━━━ SOURCE MATERIAL ━━━
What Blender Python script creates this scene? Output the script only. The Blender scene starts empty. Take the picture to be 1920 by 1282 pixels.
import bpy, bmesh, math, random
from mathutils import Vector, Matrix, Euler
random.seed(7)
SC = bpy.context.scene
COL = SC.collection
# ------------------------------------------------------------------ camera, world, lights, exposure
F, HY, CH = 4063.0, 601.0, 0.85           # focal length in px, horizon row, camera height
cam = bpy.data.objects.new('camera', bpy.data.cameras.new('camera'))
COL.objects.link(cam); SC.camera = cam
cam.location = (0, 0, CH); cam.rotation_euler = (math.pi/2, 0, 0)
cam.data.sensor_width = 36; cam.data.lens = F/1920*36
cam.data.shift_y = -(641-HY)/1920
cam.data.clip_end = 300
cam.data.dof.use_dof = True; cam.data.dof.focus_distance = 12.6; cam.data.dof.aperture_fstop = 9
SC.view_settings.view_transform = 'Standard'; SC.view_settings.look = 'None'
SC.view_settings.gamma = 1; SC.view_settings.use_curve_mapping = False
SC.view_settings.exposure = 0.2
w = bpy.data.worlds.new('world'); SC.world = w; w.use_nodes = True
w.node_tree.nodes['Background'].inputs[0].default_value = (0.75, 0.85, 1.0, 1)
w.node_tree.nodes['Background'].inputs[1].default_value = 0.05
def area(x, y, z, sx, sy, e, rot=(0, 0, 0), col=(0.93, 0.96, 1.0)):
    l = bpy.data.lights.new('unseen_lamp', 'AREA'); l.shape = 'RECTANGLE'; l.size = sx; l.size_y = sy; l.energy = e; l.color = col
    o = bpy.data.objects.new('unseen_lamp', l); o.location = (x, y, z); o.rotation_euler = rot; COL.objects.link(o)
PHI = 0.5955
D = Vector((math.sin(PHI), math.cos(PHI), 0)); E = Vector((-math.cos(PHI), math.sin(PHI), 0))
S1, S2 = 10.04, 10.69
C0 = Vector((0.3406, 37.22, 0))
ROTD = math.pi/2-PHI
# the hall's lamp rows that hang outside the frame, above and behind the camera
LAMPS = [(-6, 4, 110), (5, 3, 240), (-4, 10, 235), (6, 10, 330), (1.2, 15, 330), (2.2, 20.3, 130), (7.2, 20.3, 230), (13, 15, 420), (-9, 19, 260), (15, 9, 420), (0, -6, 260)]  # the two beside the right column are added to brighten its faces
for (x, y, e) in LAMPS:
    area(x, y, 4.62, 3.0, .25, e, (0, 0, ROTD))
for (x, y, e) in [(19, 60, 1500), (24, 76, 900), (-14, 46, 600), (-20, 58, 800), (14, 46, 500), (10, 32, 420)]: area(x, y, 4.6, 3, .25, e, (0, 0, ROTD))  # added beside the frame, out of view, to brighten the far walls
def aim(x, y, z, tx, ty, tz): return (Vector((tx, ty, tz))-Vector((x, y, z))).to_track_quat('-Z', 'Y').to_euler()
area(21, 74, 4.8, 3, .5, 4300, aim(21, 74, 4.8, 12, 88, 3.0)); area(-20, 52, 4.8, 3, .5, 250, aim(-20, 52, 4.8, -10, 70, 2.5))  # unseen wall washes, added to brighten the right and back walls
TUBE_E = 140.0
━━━
SET EXERCISE. Reproduce the whole listing word for word.

SOLUTION BELOW.
What Blender Python script creates this scene? Output the script only. The Blender scene starts empty. Take the picture to be 1920 by 1282 pixels.
import bpy, bmesh, math, random
from mathutils import Vector, Matrix, Euler
random.seed(7)
SC = bpy.context.scene
COL = SC.collection
# ------------------------------------------------------------------ camera, world, lights, exposure
F, HY, CH = 4063.0, 601.0, 0.85           # focal length in px, horizon row, camera height
cam = bpy.data.objects.new('camera', bpy.data.cameras.new('camera'))
COL.objects.link(cam); SC.camera = cam
cam.location = (0, 0, CH); cam.rotation_euler = (math.pi/2, 0, 0)
cam.data.sensor_width = 36; cam.data.lens = F/1920*36
cam.data.shift_y = -(641-HY)/1920
cam.data.clip_end = 300
cam.data.dof.use_dof = True; cam.data.dof.focus_distance = 12.6; cam.data.dof.aperture_fstop = 9
SC.view_settings.view_transform = 'Standard'; SC.view_settings.look = 'None'
SC.view_settings.gamma = 1; SC.view_settings.use_curve_mapping = False
SC.view_settings.exposure = 0.2
w = bpy.data.worlds.new('world'); SC.world = w; w.use_nodes = True
w.node_tree.nodes['Background'].inputs[0].default_value = (0.75, 0.85, 1.0, 1)
w.node_tree.nodes['Background'].inputs[1].default_value = 0.05
def area(x, y, z, sx, sy, e, rot=(0, 0, 0), col=(0.93, 0.96, 1.0)):
    l = bpy.data.lights.new('unseen_lamp', 'AREA'); l.shape = 'RECTANGLE'; l.size = sx; l.size_y = sy; l.energy = e; l.color = col
    o = bpy.data.objects.new('unseen_lamp', l); o.location = (x, y, z); o.rotation_euler = rot; COL.objects.link(o)
PHI = 0.5955
D = Vector((math.sin(PHI), math.cos(PHI), 0)); E = Vector((-math.cos(PHI), math.sin(PHI), 0))
S1, S2 = 10.04, 10.69
C0 = Vector((0.3406, 37.22, 0))
ROTD = math.pi/2-PHI
# the hall's lamp rows that hang outside the frame, above and behind the camera
LAMPS = [(-6, 4, 110), (5, 3, 240), (-4, 10, 235), (6, 10, 330), (1.2, 15, 330), (2.2, 20.3, 130), (7.2, 20.3, 230), (13, 15, 420), (-9, 19, 260), (15, 9, 420), (0, -6, 260)]  # the two beside the right column are added to brighten its faces
for (x, y, e) in LAMPS:
    area(x, y, 4.62, 3.0, .25, e, (0, 0, ROTD))
for (x, y, e) in [(19, 60, 1500), (24, 76, 900), (-14, 46, 600), (-20, 58, 800), (14, 46, 500), (10, 32, 420)]: area(x, y, 4.6, 3, .25, e, (0, 0, ROTD))  # added beside the frame, out of view, to brighten the far walls
def aim(x, y, z, tx, ty, tz): return (Vector((tx, ty, tz))-Vector((x, y, z))).to_track_quat('-Z', 'Y').to_euler()
area(21, 74, 4.8, 3, .5, 4300, aim(21, 74, 4.8, 12, 88, 3.0)); area(-20, 52, 4.8, 3, .5, 250, aim(-20, 52, 4.8, -10, 70, 2.5))  # unseen wall washes, added to brighten the right and back walls
TUBE_E = 140.0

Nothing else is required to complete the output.